Ketika, saya dalam perjalanan balik. Jalanan sudah
cukup lengang.
Berkendara dijalan lengang-nya jakarta adalah salah
satu kemewahan yang saya syukuri.
Apalagi untuk saya, yang pernah menolak menyetir
hanya karena stag 6 jam macet dari tebet ke depok.
Gerimis
turun. Lagu mengalun. Ice Choco-almond nya Starbucks adalah teman sepi yang
baik. Saya menikmati sepi ingin dengan tenang.
ME TIME itu menyenangkan.
Tiba-tiba
saya melihat KELUARGA GEROBAK itu. Mereka
menepi disudut warung si bapak menutupi keluarganya dengan terpal dan
membiarkan celah sedikit. Saya mengamati dari dalam mobil, si bapak duduk
jongkok disamping gerobak itu. Kepalanya hanya ditutupi sisa terpal yang
menjuntai keluar. Amor pernah bercerita tentang ORANG-ORANG GEROBAK. Yang hidup berpindah dengan gerobaknya. Tapi ini baru pertama kali, saya benar-benar
menyaksikannya.
Didepan
sana, ada Mc-Donald, saya singgah sebentar. Dan
membelikannya untuk 5 orang, berserta french friesnya. Juga menu baru yang ada.
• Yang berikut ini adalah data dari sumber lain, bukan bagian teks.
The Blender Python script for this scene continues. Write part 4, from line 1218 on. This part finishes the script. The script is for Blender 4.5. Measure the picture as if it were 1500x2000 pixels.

Saya memutar balik untuk kembali ketempat bapak tadi. Walaupun puteran baliknya
lumayan loh. Kebetulan ada INDOMARET, saya mampir untuk membeli beberapa
biskuit, aqua dan beberapa jajanan lain. Hujan
selalu memicu lapar. Bener kan? Dan ketika kamu memiliki rumah, kamu dengan
gampang membuat INDOMIE KUAH PANAS2 cocokkan untuk melewati hujan? Tapi
mereka tidak bisa. Bahkan untuk bertahan tidak basah saja, mereka butuh berbagi tempat sesempit itu. Kadang
diusir dari emperan toko yang masih berjualan.
Saya
memarkirkan mobil disalah satu kedai yang ada dan saya berjalan ke arah mereka.
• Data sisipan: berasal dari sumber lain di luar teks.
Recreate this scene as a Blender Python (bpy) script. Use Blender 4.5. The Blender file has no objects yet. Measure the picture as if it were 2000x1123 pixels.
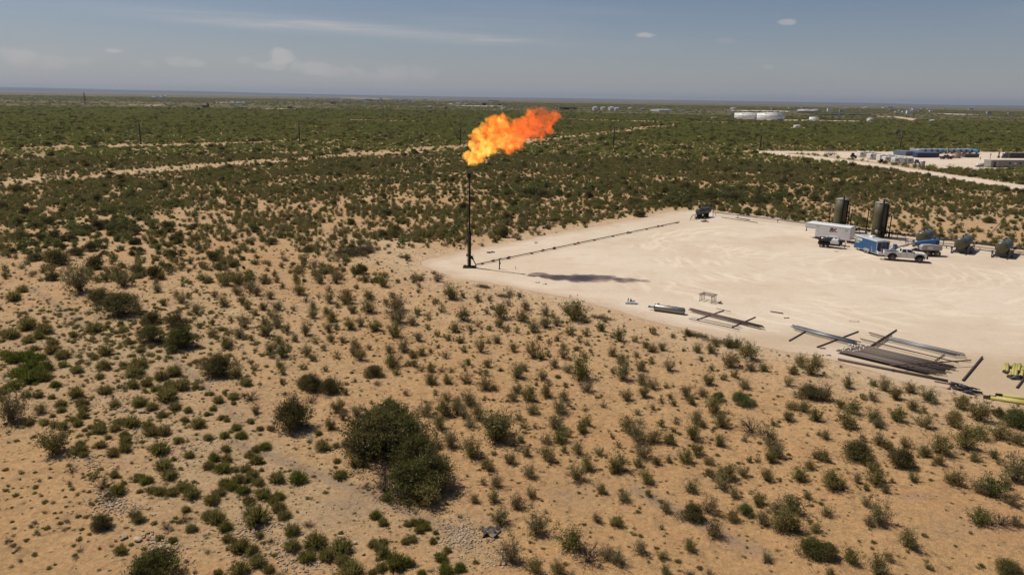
import bpy, bmesh, math, random
import numpy as np
from mathutils import Vector, Matrix
from mathutils.geometry import delaunay_2d_cdt

random.seed(7)
RNG = np.random.default_rng(7)
SC = bpy.context.scene
COL = SC.collection
PI = math.pi

# ------------------------------------------------------------------ camera
CAM_H = 24.5
FPX = 1430.0
CX, CY = 1000.0, 561.5
PITCH = math.atan(369.0 / FPX)
ROLL = math.radians(0.92)
fw = np.array([0, math.cos(PITCH), -math.sin(PITCH)])
r0 = np.array([1.0, 0, 0])
u0 = np.array([0, math.sin(PITCH), math.cos(PITCH)])
rt = math.cos(ROLL) * r0 + math.sin(ROLL) * u0
up = -math.sin(ROLL) * r0 + math.cos(ROLL) * u0
CAMP = np.array([0, 0, CAM_H])

cam_d = bpy.data.cameras.new('camera')
cam_d.sensor_width = 36.0
cam_d.lens = FPX / 2000.0 * 36.0
cam_d.clip_start = 0.5
cam_d.clip_end = 200000.0
cam = bpy.data.objects.new('camera', cam_d)
M = Matrix(((rt[0], up[0], -fw[0], 0), (rt[1], up[1], -fw[1], 0), (rt[2], up[2], -fw[2], CAM_H), (0, 0, 0, 1)))
cam.matrix_world = M
COL.objects.link(cam)
SC.camera = cam


def G(X, Y, z=0.0):
    """ground point (height z) seen at photo pixel X, Y (2000 px wide photo)"""
    d = fw + (X - CX) / FPX * rt - (Y - CY) / FPX * up
    t = (z - CAM_H) / d[2]
    p = CAMP + t * d
    return Vector((p[0], p[1], z))


def P(x, y, z=0.0):
    v = np.array([x, y, z]) - CAMP
    d = v @ fw
    return CX + FPX * (v @ rt) / d, CY - FPX * (v @ up) / d


def PV(x, y, z):
    vx, vy, vz = x, y, z - CAM_H
    d = vx * fw[0] + vy * fw[1] + vz * fw[2]
    a = vx * rt[0] + vy * rt[1] + vz * rt[2]
    b = vx * up[0] + vy * up[1] + vz * up[2]
    d = np.where(d < 0.1, 0.1, d)
    return CX + FPX * a / d, CY - FPX * b / d


def HT(X0, Y0, Y1):
    """height of a vertical object whose foot is at X0,Y0 and whose top shows at row Y1"""
    g = G(X0, Y0)
    lo, hi = 0.0, 60.0
    for _ in range(40):
        m = (lo + hi) / 2
        if P(g.x, g.y, m)[1] > Y1: lo = m
        else: hi = m
    return lo


# ------------------------------------------------------------------ sun, sky, exposure
SUN_DIR = Vector((-0.58, 0.28, 1.0)).normalized()
sun_d = bpy.data.lights.new('sun', 'SUN')
sun_d.energy = 4.0
sun_d.angle = math.radians(0.53)
sun_d.color = (1.0, 0.94, 0.86)
sun = bpy.data.objects.new('sun', sun_d)
sun.rotation_euler = SUN_DIR.to_track_quat('Z', 'Y').to_euler()
sun.location = (-60, 30, 100)
COL.objects.link(sun)
SC.view_settings.view_transform = 'Standard'
SC.view_settings.look = 'None'
SC.view_settings.gamma = 1.0
SC.view_settings.use_curve_mapping = False
SC.view_settings.exposure = 0.15
SC.render.engine = 'CYCLES'
SC.cycles.max_bounces = 6
SC.cycles.diffuse_bounces = 2
SC.cycles.glossy_bounces = 2
SC.cycles.transmission_bounces = 2
SC.cycles.volume_bounces = 0
SC.cycles.transparent_max_bounces = 12
SC.cycles.volume_step_rate = 1.0
SC.cycles.use_denoising = True
SC.cycles.sample_clamp_indirect = 4.0


class NT:
    def __init__(s, nt):
        s.nt = nt
        s.N = nt.nodes
        s.N.clear()

    def n(s, typ, **kw):
        x = s.N.new(typ)
        for k, v in kw.items():
            if k.startswith('i_'):
                x.inputs[k[2:].replace('_', ' ')].default_value = v
            else:
                setattr(x, k, v)
        return x

    def l(s, a, b):
        s.nt.links.new(a, b)

    def put(s, sock, v):
        if isinstance(v, (int, float)):
            sock.default_value = v
        elif isinstance(v, (tuple, list)):
            sock.default_value = tuple(v) if len(v) == len(sock.default_value) else tuple(v) + (1.0,)
        else:
            s.l(v, sock)

    def m(s, op, a, b=None, c=None, clamp=False):
        x = s.N.new('ShaderNodeMath')
        x.operation = op
        x.use_clamp = clamp
        s.put(x.inputs[0], a)
        if b is not None: s.put(x.inputs[1], b)
        if c is not None: s.put(x.inputs[2], c)
        return x.outputs[0]

    def mix(s, f, a, b, blend='MIX'):
        x = s.N.new('ShaderNodeMix')
        x.data_type = 'RGBA'
        x.blend_type = blend
        s.put(x.inputs[0], f)
        s.put(x.inputs[6], a)
        s.put(x.inputs[7], b)
        return x.outputs[2]

    def noise(s, vec, scale, detail=4.0, rough=0.55, dist=0.0):
        x = s.N.new('ShaderNodeTexNoise')
        x.inputs['Scale'].default_value = scale
        x.inputs['Detail'].default_value = detail
        x.inputs['Roughness'].default_value = rough
        x.inputs['Distortion'].default_value = dist
        if vec is not None: s.l(vec, x.inputs['Vector'])
        return x.outputs[0]

    def ramp(s, f, lo, hi, a=0.0, b=1.0, smooth=True):
        x = s.N.new('ShaderNodeMapRange')
        x.interpolation_type = 'SMOOTHSTEP' if smooth else 'LINEAR'
        s.put(x.inputs[0], f)
        for i, v in zip((1, 2, 3, 4), (lo, hi, a, b)): s.put(x.inputs[i], v)
        return x.outputs[0]

    def maps(s, vec, sc=(1, 1, 1), rot=(0, 0, 0), loc=(0, 0, 0)):
        x = s.N.new('ShaderNodeMapping')
        s.l(vec, x.inputs[0])
        x.inputs['Scale'].default_value = sc
        x.inputs['Rotation'].default_value = rot
        x.inputs['Location'].default_value = loc
        return x.outputs[0]


def pix_dir(X, Y):
    d = fw + (X - CX) / FPX * rt - (Y - CY) / FPX * up
    d = d / np.linalg.norm(d)
    return math.atan2(d[0], d[1]), math.asin(d[2])


world = bpy.data.worlds.new('World')
SC.world = world
world.use_nodes = True
w = NT(world.node_tree)
sky = w.n('ShaderNodeTexSky', sky_type='NISHITA', sun_disc=False)
sky.sun_elevation = math.asin(SUN_DIR.z)
sky.sun_rotation = math.atan2(SUN_DIR.x, SUN_DIR.y) % (2 * PI)
sky.altitude = 900
sky.air_density = 1.0
sky.dust_density = 1.5
sky.ozone_density = 1.2
geo = w.n('ShaderNodeTexCoord').outputs['Generated']
sep = w.n('ShaderNodeSeparateXYZ')
w.l(geo, sep.inputs[0])
az = w.m('ARCTAN2', sep.outputs[0], sep.outputs[1])
el = w.m('ARCSINE', sep.outputs[2])
comb = w.n('ShaderNodeCombineXYZ')
w.l(az, comb.inputs[0]); w.l(el, comb.inputs[1])
# a milky, greyish summer sky: mute the blue, dusty towards the horizon
tint = w.mix(1.0, sky.outputs[0], SKY_TINT if 'SKY_TINT' in globals() else (0.385, 0.395, 0.445, 1), 'MULTIPLY')
hsv = w.n('ShaderNodeHueSaturation')
hsv.inputs['Saturation'].default_value = 1.05
w.l(tint, hsv.inputs['Color'])
skyc = hsv.outputs[0]
elc = w.m('MAXIMUM', el, 0.0)
hor = w.m('EXPONENT', w.m('MULTIPLY', elc, -14.0))
CLOUD = (4.3, 4.0, 3.9, 1)
# cirrus streaks
cir = w.maps(comb.outputs[0], (5.0, 95.0, 1.0), (0, 0, 0.06))
cn = w.noise(cir, 1.0, 6.0, 0.6, 0.6)
cm = w.ramp(cn, 0.42, 0.78)
tot = None
for X, Y, wx, wy, amp in [(620, 52, 330, 10, 0.55), (800, 66, 190, 10, 0.55), (430, 46, 150, 6, 0.42), (930, 46, 120, 10, 0.18), (1140, 20, 160, 8, 0.10), (600, 34, 100, 5, 0.12)]:
    a0, e0 = pix_dir(X, Y)
    wa, we = wx / FPX, wy / FPX
    dx = w.m('DIVIDE', w.m('SUBTRACT', az, a0), wa)
    dy = w.m('DIVIDE', w.m('SUBTRACT', w.m('ADD', el, w.m('MULTIPLY', w.m('SUBTRACT', az, a0), 0.045)), e0), we)
    g = w.m('EXPONENT', w.m('MULTIPLY', w.m('ADD', w.m('MULTIPLY', dx, dx), w.m('MULTIPLY', dy, dy)), -1.0))
    g = w.m('MULTIPLY', g, amp)
    tot = g if tot is None else w.m('ADD', tot, g)
cirrus = w.m('MULTIPLY', tot, w.m('ADD', w.m('MULTIPLY', cm, 0.75), 0.3))
# small cumulus
pn = w.noise(w.maps(comb.outputs[0], (42.0, 60.0, 1.0)), 1.0, 5.0, 0.6)
tot = None
for X, Y, wx, wy, amp in [(40, 110, 30, 14, .34), (80, 122, 60, 12, .22), (222, 100, 16, 4, .45), (350, 122, 26, 10, .25), (378, 124, 22, 8, .28), (550, 112, 24, 16, .50), (530, 130, 30, 9, .30),
                          (608, 132, 42, 16, .33), (660, 140, 50, 12, .22), (475, 118, 14, 8, .2), (770, 140, 40, 14, .20), (820, 142, 40, 14, .15), (1262, 69, 20, 5, .50), (1537, 44, 15, 6, .40),
                          (730, 150, 80, 10, .12), (1500, 132, 12, 4, .15), (1415, 80, 20, 6, .1), (285, 124, 18, 6, .15), (160, 120, 20, 6, .14)]:
    a0, e0 = pix_dir(X, Y)
    wa, we = wx / FPX, wy / FPX
    dx = w.m('DIVIDE', w.m('SUBTRACT', az, a0), wa)
    dy = w.m('DIVIDE', w.m('SUBTRACT', el, e0), we)
    r2 = w.m('ADD', w.m('MULTIPLY', dx, dx), w.m('MULTIPLY', dy, dy))
    g = w.m('MULTIPLY', w.ramp(w.m('ADD', w.m('SUBTRACT', 1.15, r2), w.m('MULTIPLY', w.m('SUBTRACT', pn, 0.5), 3.2)), 0.0, 1.0), amp)
    tot = g if tot is None else w.m('MAXIMUM', tot, g)
clouds = w.m('MINIMUM', w.m('ADD', cirrus, tot), 0.9)
# low-contrast mottling of the haze layer
mot = w.noise(w.maps(comb.outputs[0], (3.0, 16.0, 1.0)), 1.0, 4.0, 0.5)
skyc = w.mix(w.m('MULTIPLY', hor, 0.75), skyc, (3.05, 3.10, 3.30, 1))
skyc = w.mix(w.m('MULTIPLY', w.ramp(mot, 0.45, 0.8), 0.10), skyc, CLOUD)
skyc = w.mix(clouds, skyc, CLOUD)
bg = w.n('ShaderNodeBackground')
w.l(skyc, bg.inputs[0])
bg.inputs[1].default_value = 0.12
wo = w.n('ShaderNodeOutputWorld')
w.l(bg.outputs[0], wo.inputs[0])


# ------------------------------------------------------------------ materials
def newmat(name):
    m = bpy.data.materials.new(name)
    m.use_nodes = True
    return m, NT(m.node_tree)


def bsdf(t, col, rough=0.7, metal=0.0, bump=None, spec=0.5, bd=0.02):
    b = t.n('ShaderNodeBsdfPrincipled')
    t.put(b.inputs['Base Color'], col)
    t.put(b.inputs['Roughness'], rough)
    t.put(b.inputs['Metallic'], metal)
    b.inputs['Specular IOR Level'].default_value = spec
    if bump is not None:
        bn = t.n('ShaderNodeBump')
        bn.inputs['Strength'].default_value = 1.0
        bn.inputs['Distance'].default_value = bd
        t.l(bump, bn.inputs['Height'])
        t.l(bn.outputs[0], b.inputs['Normal'])
    o = t.n('ShaderNodeOutputMaterial')
    t.l(b.outputs[0], o.inputs[0])
    return b


MATS = {}


def paint(name, col, rough=0.45, metal=0.0, dust=0.25, dustcol=(0.42, 0.31, 0.21), scale=1.5, spec=0.5):
    """painted metal, plastic or bare steel with dust and wear"""
    if name in MATS: return MATS[name]
    m, t = newmat(name)
    tc = t.n('ShaderNodeTexCoord').outputs['Object']
    n1 = t.noise(tc, scale, 6.0, 0.65)
    n2 = t.noise(tc, scale * 7, 4.0, 0.6)
    f = t.m('MULTIPLY', t.ramp(n1, 0.35, 0.75), dust)
    c = t.mix(f, tuple(col) + (1,), tuple(dustcol) + (1,))
    v = t.ramp(n2, 0.2, 0.8, 0.86, 1.12)
    c2 = t.n('ShaderNodeMix', data_type='RGBA', blend_type='MULTIPLY')
    c2.inputs[0].default_value = 1.0
    t.l(c, c2.inputs[6])
    cb = t.n('ShaderNodeCombineColor')
    for i in range(3): t.l(v, cb.inputs[i])
    t.l(cb.outputs[0], c2.inputs[7])
    r = t.ramp(n1, 0.3, 0.8, rough * 0.85, min(1.0, rough * 1.35))
    bsdf(t, c2.outputs[2], r, metal, spec=spec)
    MATS[name] = m
    return m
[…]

Anjiiiirrrr, kesambet malaikat darimana lo? Kadang
saya serandom ini. Sama seperti papa yang kadang melemparkan beberapa bungkus
rokok dan uang lembar merah ke mereka yang baru
pulang berjualan dipasar. Untuk para kuli yang pulang dan duduk dimobil pick
up. Saya hanya mencontoh, apa yang beliau buat. Bahwa untuk menolong
orang, ga perlu hal2 besar dan diberitakan,
cukup hal-hal kecil yang sederhana.
Saya berdiri
didepan bapaknya. Beliau berdiri dan membungkuk.
Pak, ini saya ada makanan buat bapak dan keluarga.
Ini ada jajanan juga buat adek2nya.
Ibunya
membuka terpal yang menutup dan tersenyum mengulurkan tangannya pada saya. Saya menggenggamnya.
Makasih ya,mbak. Tuhan membalas kebaikkanya.
Saya
mengangguk. Ada kain yang lebih tebal? Soalnya
gerimisnya mulai deras, jangan sampe masuk angin ya?
Si bapak
mengangguk. Terimakasih banyak. Saya
mengangguk lagi.
Pak, didalam jajanan itu, ada uang untuk keperluan.
Tidak banyak, cukup untuk membeli apa yang diperlukan ya.
Bapak itu
menyalami saya sekali lagi. Hujan mulai deras.
Saya pamit. Saya berjalan dengan santai ke arah mobil.
Saya menyukai hujan. Wangi tetesan pertamanya yang
menyentuh tanah, adalah kejujuran yang sederhana bagi saya. Seperti kamu yang
menangis ketika terjatuh dari sepeda. Sakit itu, adalah perasaan jujur yang
bercerita tentang gagalnya kamu menjaga keseimbangan. Iyakan? Hal Sederhana itu
selalu menyematkan kejujuran didalamnya.
Saya masuk
mobil dan memakai sweater noke. Saya
melanjutkan perjalanan pulang saya. Kini, saya tidak sekosong tadi, hati saya
tersenyum, karena hari ini saya melakukan hal benar dan baik untuk orang lain.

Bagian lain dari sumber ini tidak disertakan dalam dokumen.